February 19, 2012

Demanding wine


I'm pretty easy going and I appreciate how easy some wines are to understand, to satisfy in a way.

Still, the most compelling wines are demanding. They need something from you and, in the right case, I find myself happy to go where the wine leads. I'm not looking for wine to "perform," a word I hear too much. Wine isn't a show dog. I want the wine to compel me to act, to respond.

This 2004 Domaine Confuron-Cotetidot Vosne-Romanee is a good example of demanding wine. Powerfully complex aromatically, hard-edged texturally, there is no sign of any greenness that makes 2004 notorious in Burgundy.

Instead, this wine has an alluring perfume, wild to be sure and perhaps to the chagrin of the brett police. This isn't clean wine but it doesn't seem dirty to me either.
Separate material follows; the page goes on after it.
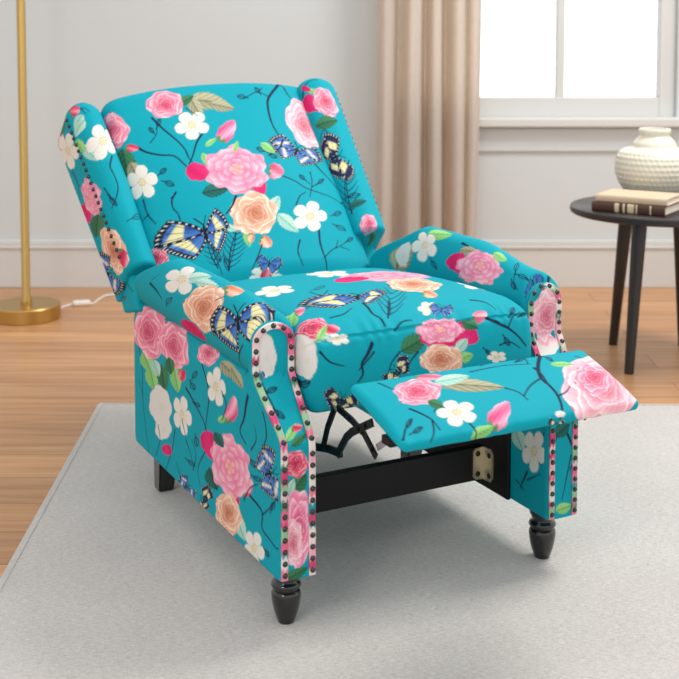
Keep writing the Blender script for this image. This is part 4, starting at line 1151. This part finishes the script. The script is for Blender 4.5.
mech = link_bar('footrest_mechanism', .105, [(.12, .300), (.083, .313), (.03, .326), (-.019, .333)], .010, M['steel'], chair, .006, [(-.019, .333)])
tag(mech, 'black steel folding linkage')
for u0, all_ in ((.105, True), (.572, True)):
    if u0 > .2: link_bar('link_bar', u0, [(.083, .313), (-.019, .333)], .010, M['steel'], mech, .006)
    link_bar('link_bar', u0-.006, [(-.007, .413), (.020, .372), (.039, .328)], .009, M['steel'], mech, .004, [(-.007, .413)])
    link_bar('link_bar', u0-.004, [(-.019, .333), (-.052, .374), (-.075, .391), (-.146, .428)], .010, M['steel'], mech, .004, [(-.10, .404), (-.125, .417)])
    link_bar('link_bar', u0+.004, [(-.007, .413), (-.06, .406), (-.105, .396), (-.146, .370)], .009, M['steel'], mech, .004, [(-.03, .4105), (-.05, .4085), (-.138, .376)])
    link_bar('link_bar', u0+.012, [(-.145, .383), (-.199, .420)], .008, M['rod'], mech, .004)
chair_box('footrest_rail', (.10, -.215, .405), (.57, -.185, .420), M['steel'], .001)

# ------------------------------------------------------------------ the room
WY = 5.24
def struct(name, bm, mat, smooth=None):
    o = bm_obj(name, bm, mat, None, smooth); o['kind'] = 'structure'; return o
bm = bmesh.new(); add_box(bm, (-3.2, -1.2, -.05), (3.6, WY+.2, 0)); struct('floor', bm, M['floor'])
WX0, WX1, WZ0, WZ1 = .18, 1.476, .750, 2.25
bm = bmesh.new()
for lo, hi in (((-3.2, WY, 0), (WX0, WY+.2, 2.7)), ((WX1, WY, 0), (3.6, WY+.2, 2.7)), ((WX0, WY, 0), (WX1, WY+.2, WZ0)), ((WX0, WY, WZ1), (WX1, WY+.2, 2.7))): add_box(bm, lo, hi)
struct('wall_back', bm, M['wall'])
bm = bmesh.new()
add_box(bm, (-3.2, WY-.016, 0), (3.6, WY, .172), .002); add_box(bm, (-3.2, WY-.024, .172), (3.6, WY, .186), .004); add_box(bm, (-3.2, WY-.012, .186), (3.6, WY, .208), .004)
struct('baseboard_back', bm, M['white'])
bm = bmesh.new(); add_box(bm, (WX0+.06, WY-.014, .602), (3.0, WY, .704), .003); struct('trim_1', bm, M['wall'])
# window: frame, mullion, two panes, sill
win = empty('window_1', ((WX0+WX1)/2, WY, WZ0)); win['kind'] = 'structure'
def win_part(name, lo, hi, mat, bev=.004):
    bm = bmesh.new(); o = np.array([(WX0+WX1)/2, WY, WZ0]); add_box(bm, np.array(lo)-o, np.array(hi)-o, bev); return bm_obj(name, bm, mat, win)
FY0, FY1 = WY+.03, WY+.10
bm = bmesh.new(); o3 = np.array([(WX0+WX1)/2, WY, WZ0])
for lo, hi in (((WX0, FY0, WZ0), (WX0+.07, FY1, WZ1)), ((WX1-.07, FY0, WZ0), (WX1, FY1, WZ1)), ((WX0+.0701, FY0, WZ0), (WX1-.0701, FY1, WZ0+.086)), ((WX0+.0701, FY0, WZ1-.07), (WX1-.0701, FY1, WZ1))): add_box(bm, np.array(lo)-o3, np.array(hi)-o3, .004)
bm_obj('window_frame', bm, M['white'], win)
win_part('mullion', (.955, FY0+.008, WZ0+.084), (.991, FY1-.01, WZ1-.06), M['white'])
win_part('pane', (WX0+.06, WY+.062, WZ0+.08), (.960, WY+.066, WZ1-.06), M['glass'], 0)
win_part('pane', (.986, WY+.062, WZ0+.08), (WX1-.06, WY+.066, WZ1-.06), M['glass'], 0)
win_part('window_sill', (WX0+.04, WY-.060, .710), (3.0, WY+.03, .752), M['white'], .008)

# rug
bm = bmesh.new()
rp = [(-.732, 3.568), (2.35, 3.548), (2.35, .30), (-.648, .30)]
a = [bm.verts.new((x, y, RUG_T)) for x, y in rp]; b = [bm.verts.new((x, y, .0005)) for x, y in rp]
bm.faces.new(a); bm.faces.new(b[::-1])
for k in range(4): bm.faces.new((a[k], b[k], b[(k+1) % 4], a[(k+1) % 4]))
bmesh.ops.bevel(bm, geom=[e for e in bm.edges if all(v in a for v in e.verts)], offset=.006, segments=3, affect='EDGES')
rug = bm_obj('rug', bm, M['rug']); tag(rug, 'large light grey woven rug lying on the wooden floor under the armchair', 'rug')
# its hem: a flat woven edge all round
bm = bmesh.new()
ins = [(x+(.018 if x < 0 else -.018), y+(.018 if y < 1 else -.018)) for x, y in rp]
pts = [(x, y, RUG_T+.0006) for x, y in ins]
tube(bm, pts+[pts[0]], .0016, 6); bm_obj('hem', bm, M['rug'], rug)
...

Rather, it is full of iron and oaky spice to complement the red fruit flavors, floral like a syrah from the northern Rhone that you'd suggest was Burgundian.

The palate is tannic, there's no getting around it. But I find the tannin toothsome, not drying, the wine cleansing where overly soft, fruit-sweet wines finish syrupy and not refreshing.

With food, the tannin immediately seems a non-factor, though the pleasing edge to the wine remains. And I find myself holding the glass, smelling the perfume and setting the glass down without sipping. Exhaling, thinking of that fragrance, classic Burgundy like a Burberry scarf. Unmistakable.